Task requirements: Repeat the lines of the data that follow, please, starting at the first and stopping after the one with "scene=bpy.context.scene".
○ ○ ○ ○
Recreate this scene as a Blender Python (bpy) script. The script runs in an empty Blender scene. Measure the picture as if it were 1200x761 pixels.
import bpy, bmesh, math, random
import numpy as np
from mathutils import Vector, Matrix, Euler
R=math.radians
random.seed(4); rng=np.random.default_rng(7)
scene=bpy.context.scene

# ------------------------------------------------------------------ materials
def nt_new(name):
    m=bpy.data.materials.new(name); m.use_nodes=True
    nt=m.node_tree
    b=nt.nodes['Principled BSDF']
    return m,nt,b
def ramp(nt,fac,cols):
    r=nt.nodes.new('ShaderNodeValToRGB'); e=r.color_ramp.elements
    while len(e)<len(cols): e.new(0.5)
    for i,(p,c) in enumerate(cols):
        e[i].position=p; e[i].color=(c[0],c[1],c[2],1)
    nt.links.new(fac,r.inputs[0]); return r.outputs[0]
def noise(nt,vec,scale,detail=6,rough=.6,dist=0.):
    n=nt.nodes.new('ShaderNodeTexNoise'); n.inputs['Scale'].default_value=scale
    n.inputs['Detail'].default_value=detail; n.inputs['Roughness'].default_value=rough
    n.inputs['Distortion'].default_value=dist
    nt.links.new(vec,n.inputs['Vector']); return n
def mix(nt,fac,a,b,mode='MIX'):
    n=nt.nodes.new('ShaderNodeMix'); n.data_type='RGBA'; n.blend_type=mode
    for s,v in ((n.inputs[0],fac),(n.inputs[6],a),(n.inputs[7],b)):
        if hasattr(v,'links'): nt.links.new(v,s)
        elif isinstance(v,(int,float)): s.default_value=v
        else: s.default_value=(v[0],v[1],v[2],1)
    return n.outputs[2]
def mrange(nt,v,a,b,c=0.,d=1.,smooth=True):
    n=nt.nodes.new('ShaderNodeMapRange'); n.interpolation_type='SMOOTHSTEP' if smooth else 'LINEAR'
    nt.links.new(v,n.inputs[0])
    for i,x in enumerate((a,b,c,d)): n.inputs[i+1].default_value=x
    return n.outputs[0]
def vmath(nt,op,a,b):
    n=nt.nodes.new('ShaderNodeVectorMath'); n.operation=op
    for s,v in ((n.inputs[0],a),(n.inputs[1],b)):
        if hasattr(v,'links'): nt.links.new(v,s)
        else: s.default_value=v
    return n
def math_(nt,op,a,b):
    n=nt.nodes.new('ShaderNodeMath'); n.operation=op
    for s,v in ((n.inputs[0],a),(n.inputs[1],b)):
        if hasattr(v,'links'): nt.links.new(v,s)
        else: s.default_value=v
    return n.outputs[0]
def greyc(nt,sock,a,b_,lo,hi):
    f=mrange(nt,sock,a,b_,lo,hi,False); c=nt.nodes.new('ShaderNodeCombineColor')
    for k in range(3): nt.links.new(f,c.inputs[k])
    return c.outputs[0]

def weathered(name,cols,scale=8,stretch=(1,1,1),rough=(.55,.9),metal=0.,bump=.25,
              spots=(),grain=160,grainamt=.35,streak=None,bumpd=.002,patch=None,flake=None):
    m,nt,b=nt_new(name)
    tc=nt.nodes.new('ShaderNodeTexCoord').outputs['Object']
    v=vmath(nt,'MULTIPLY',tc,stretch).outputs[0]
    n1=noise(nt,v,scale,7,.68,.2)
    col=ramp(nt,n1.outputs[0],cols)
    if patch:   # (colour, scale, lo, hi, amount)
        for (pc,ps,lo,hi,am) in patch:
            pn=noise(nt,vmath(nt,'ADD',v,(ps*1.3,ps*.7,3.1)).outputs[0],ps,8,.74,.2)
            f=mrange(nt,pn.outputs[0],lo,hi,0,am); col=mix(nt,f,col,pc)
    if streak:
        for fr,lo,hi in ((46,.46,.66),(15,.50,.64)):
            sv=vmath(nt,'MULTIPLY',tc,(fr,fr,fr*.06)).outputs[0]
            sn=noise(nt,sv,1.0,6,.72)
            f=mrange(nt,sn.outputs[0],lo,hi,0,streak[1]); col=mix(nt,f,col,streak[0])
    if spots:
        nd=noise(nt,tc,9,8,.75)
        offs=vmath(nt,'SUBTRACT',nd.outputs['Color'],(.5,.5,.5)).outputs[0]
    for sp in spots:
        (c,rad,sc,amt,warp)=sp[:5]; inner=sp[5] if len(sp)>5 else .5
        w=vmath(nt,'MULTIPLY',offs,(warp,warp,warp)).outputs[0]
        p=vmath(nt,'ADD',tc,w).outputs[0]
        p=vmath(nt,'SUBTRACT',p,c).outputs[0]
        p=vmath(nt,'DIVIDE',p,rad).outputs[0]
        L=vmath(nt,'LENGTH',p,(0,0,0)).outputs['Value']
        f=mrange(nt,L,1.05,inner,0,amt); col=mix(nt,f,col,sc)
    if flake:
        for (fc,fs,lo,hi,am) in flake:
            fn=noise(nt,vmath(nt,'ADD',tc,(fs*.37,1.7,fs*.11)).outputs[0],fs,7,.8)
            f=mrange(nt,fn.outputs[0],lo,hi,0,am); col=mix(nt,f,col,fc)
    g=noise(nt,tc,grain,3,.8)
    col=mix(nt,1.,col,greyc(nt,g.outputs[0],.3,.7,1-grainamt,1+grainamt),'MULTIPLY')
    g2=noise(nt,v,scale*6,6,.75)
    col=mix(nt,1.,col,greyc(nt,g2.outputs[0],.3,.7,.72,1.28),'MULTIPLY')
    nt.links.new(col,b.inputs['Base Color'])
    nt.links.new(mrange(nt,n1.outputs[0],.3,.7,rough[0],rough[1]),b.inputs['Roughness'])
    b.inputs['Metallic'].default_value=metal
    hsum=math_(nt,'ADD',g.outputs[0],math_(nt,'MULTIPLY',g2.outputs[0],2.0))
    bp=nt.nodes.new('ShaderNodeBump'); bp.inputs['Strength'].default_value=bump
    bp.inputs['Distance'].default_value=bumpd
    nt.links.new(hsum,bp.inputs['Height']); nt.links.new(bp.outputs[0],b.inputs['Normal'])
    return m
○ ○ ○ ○
Correct output:
Recreate this scene as a Blender Python (bpy) script. The script runs in an empty Blender scene. Measure the picture as if it were 1200x761 pixels.
import bpy, bmesh, math, random
import numpy as np
from mathutils import Vector, Matrix, Euler
R=math.radians
random.seed(4); rng=np.random.default_rng(7)
scene=bpy.context.scene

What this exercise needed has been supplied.